DO THIS: Reproduce all of the listing below without alteration.

##############################

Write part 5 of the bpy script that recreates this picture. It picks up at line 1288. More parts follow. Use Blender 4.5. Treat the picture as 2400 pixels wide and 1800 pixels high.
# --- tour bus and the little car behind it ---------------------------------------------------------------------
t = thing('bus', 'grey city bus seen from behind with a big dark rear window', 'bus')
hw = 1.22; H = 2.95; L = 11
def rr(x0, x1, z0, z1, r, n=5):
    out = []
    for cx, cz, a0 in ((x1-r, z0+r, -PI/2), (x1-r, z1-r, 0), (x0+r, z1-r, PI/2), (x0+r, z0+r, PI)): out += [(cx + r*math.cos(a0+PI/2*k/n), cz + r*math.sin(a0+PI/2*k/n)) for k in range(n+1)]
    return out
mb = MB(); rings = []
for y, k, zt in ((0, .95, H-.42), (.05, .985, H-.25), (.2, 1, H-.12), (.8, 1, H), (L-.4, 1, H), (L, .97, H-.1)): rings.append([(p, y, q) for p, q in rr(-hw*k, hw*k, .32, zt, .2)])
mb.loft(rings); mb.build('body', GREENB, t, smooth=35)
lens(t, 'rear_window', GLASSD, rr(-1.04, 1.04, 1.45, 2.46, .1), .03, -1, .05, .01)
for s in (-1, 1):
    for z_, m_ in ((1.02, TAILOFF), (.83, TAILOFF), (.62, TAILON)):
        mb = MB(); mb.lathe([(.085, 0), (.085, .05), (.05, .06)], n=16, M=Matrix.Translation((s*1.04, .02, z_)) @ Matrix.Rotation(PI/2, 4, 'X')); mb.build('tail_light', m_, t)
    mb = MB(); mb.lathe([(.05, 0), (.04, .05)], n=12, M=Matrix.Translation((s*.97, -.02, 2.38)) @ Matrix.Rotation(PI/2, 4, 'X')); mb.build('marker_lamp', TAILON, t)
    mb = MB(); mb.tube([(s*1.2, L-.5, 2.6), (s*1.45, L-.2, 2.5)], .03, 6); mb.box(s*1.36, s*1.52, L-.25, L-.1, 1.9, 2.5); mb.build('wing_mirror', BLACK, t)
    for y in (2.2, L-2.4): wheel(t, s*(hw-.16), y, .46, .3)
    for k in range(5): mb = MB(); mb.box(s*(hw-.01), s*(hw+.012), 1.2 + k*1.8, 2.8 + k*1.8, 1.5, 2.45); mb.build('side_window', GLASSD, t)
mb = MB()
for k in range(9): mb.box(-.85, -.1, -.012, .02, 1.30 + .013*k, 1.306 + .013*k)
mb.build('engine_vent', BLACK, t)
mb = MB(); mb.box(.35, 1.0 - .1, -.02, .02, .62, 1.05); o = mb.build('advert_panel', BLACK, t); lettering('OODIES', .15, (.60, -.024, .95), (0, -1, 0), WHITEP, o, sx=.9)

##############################

FINAL RESULT:
Write part 5 of the bpy script that recreates this picture. It picks up at line 1288. More parts follow. Use Blender 4.5. Treat the picture as 2400 pixels wide and 1800 pixels high.
# --- tour bus and the little car behind it ---------------------------------------------------------------------
t = thing('bus', 'grey city bus seen from behind with a big dark rear window', 'bus')
hw = 1.22; H = 2.95; L = 11
def rr(x0, x1, z0, z1, r, n=5):
    out = []
    for cx, cz, a0 in ((x1-r, z0+r, -PI/2), (x1-r, z1-r, 0), (x0+r, z1-r, PI/2), (x0+r, z0+r, PI)): out += [(cx + r*math.cos(a0+PI/2*k/n), cz + r*math.sin(a0+PI/2*k/n)) for k in range(n+1)]
    return out
mb = MB(); rings = []
for y, k, zt in ((0, .95, H-.42), (.05, .985, H-.25), (.2, 1, H-.12), (.8, 1, H), (L-.4, 1, H), (L, .97, H-.1)): rings.append([(p, y, q) for p, q in rr(-hw*k, hw*k, .32, zt, .2)])
mb.loft(rings); mb.build('body', GREENB, t, smooth=35)
lens(t, 'rear_window', GLASSD, rr(-1.04, 1.04, 1.45, 2.46, .1), .03, -1, .05, .01)
for s in (-1, 1):
    for z_, m_ in ((1.02, TAILOFF), (.83, TAILOFF), (.62, TAILON)):
        mb = MB(); mb.lathe([(.085, 0), (.085, .05), (.05, .06)], n=16, M=Matrix.Translation((s*1.04, .02, z_)) @ Matrix.Rotation(PI/2, 4, 'X')); mb.build('tail_light', m_, t)
    mb = MB(); mb.lathe([(.05, 0), (.04, .05)], n=12, M=Matrix.Translation((s*.97, -.02, 2.38)) @ Matrix.Rotation(PI/2, 4, 'X')); mb.build('marker_lamp', TAILON, t)
    mb = MB(); mb.tube([(s*1.2, L-.5, 2.6), (s*1.45, L-.2, 2.5)], .03, 6); mb.box(s*1.36, s*1.52, L-.25, L-.1, 1.9, 2.5); mb.build('wing_mirror', BLACK, t)
    for y in (2.2, L-2.4): wheel(t, s*(hw-.16), y, .46, .3)
    for k in range(5): mb = MB(); mb.box(s*(hw-.01), s*(hw+.012), 1.2 + k*1.8, 2.8 + k*1.8, 1.5, 2.45); mb.build('side_window', GLASSD, t)
mb = MB()
for k in range(9): mb.box(-.85, -.1, -.012, .02, 1.30 + .013*k, 1.306 + .013*k)
mb.build('engine_vent', BLACK, t)
mb = MB(); mb.box(.35, 1.0 - .1, -.02, .02, .62, 1.05); o = mb.build('advert_panel', BLACK, t); lettering('OODIES', .15, (.60, -.024, .95), (0, -1, 0), WHITEP, o, sx=.9)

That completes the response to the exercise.